> _Data provided_:
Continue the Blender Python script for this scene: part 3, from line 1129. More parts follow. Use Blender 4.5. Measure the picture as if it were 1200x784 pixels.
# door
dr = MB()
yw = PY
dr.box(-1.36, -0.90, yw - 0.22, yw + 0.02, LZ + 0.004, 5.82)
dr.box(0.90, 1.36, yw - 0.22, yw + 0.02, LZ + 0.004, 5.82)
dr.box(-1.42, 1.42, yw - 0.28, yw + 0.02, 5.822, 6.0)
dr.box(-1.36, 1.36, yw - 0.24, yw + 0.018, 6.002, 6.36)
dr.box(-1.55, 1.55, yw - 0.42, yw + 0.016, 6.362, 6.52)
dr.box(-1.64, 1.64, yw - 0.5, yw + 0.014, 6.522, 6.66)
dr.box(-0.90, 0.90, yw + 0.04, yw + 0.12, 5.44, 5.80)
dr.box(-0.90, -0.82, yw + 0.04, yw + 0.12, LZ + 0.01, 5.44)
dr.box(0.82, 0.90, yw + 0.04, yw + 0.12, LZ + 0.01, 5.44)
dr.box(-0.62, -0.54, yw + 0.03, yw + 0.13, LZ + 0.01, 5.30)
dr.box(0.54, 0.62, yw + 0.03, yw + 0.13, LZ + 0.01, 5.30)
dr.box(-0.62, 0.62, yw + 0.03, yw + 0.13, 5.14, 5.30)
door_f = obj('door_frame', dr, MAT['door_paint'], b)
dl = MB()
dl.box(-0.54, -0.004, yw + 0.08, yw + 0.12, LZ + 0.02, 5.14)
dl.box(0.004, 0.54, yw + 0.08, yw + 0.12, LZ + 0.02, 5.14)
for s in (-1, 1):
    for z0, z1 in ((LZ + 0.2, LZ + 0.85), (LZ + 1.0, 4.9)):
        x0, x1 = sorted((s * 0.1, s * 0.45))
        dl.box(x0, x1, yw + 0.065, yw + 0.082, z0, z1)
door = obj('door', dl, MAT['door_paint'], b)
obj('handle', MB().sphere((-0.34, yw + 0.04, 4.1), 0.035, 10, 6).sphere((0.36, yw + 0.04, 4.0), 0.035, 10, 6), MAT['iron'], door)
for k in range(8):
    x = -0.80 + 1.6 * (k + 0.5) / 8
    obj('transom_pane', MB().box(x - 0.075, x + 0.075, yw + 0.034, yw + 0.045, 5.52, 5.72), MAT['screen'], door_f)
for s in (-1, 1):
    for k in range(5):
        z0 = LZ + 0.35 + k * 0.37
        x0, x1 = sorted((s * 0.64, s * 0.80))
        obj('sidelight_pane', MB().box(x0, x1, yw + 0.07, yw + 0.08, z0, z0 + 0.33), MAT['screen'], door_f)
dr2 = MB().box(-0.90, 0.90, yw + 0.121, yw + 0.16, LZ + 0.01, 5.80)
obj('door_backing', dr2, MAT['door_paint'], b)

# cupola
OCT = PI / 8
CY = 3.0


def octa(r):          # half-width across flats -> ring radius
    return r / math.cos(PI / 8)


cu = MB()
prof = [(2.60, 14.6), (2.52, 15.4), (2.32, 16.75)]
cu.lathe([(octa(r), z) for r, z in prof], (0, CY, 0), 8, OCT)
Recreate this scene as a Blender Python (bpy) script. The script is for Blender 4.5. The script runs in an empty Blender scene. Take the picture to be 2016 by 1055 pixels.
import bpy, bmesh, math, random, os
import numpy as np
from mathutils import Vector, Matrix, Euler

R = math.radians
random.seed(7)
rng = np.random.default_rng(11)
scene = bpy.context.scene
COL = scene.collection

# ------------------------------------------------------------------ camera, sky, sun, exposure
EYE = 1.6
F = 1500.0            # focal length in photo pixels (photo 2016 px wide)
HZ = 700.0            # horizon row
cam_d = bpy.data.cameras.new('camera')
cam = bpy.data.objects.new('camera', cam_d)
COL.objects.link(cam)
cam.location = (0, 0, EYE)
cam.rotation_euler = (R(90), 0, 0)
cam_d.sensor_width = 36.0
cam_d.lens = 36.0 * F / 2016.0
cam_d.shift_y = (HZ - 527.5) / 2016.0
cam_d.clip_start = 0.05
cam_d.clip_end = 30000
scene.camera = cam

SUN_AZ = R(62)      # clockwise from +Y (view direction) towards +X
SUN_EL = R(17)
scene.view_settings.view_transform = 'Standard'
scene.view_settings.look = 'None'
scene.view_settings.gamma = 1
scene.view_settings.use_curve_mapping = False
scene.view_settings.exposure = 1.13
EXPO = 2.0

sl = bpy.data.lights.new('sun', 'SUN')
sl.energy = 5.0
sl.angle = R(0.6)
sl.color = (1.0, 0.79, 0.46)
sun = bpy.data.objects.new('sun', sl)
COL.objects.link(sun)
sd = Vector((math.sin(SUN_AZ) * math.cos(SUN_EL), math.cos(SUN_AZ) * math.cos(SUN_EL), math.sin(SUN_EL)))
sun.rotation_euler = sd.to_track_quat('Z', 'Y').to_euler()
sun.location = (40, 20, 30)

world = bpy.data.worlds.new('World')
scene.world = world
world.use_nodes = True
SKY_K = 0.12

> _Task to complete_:
Your task is to gather all lines from the entries above that hold the word "this".

> _Task answer_:
Continue the Blender Python script for this scene: part 3, from line 1129. More parts follow. Use Blender 4.5. Measure the picture as if it were 1200x784 pixels.
Recreate this scene as a Blender Python (bpy) script. The script is for Blender 4.5. The script runs in an empty Blender scene. Take the picture to be 2016 by 1055 pixels.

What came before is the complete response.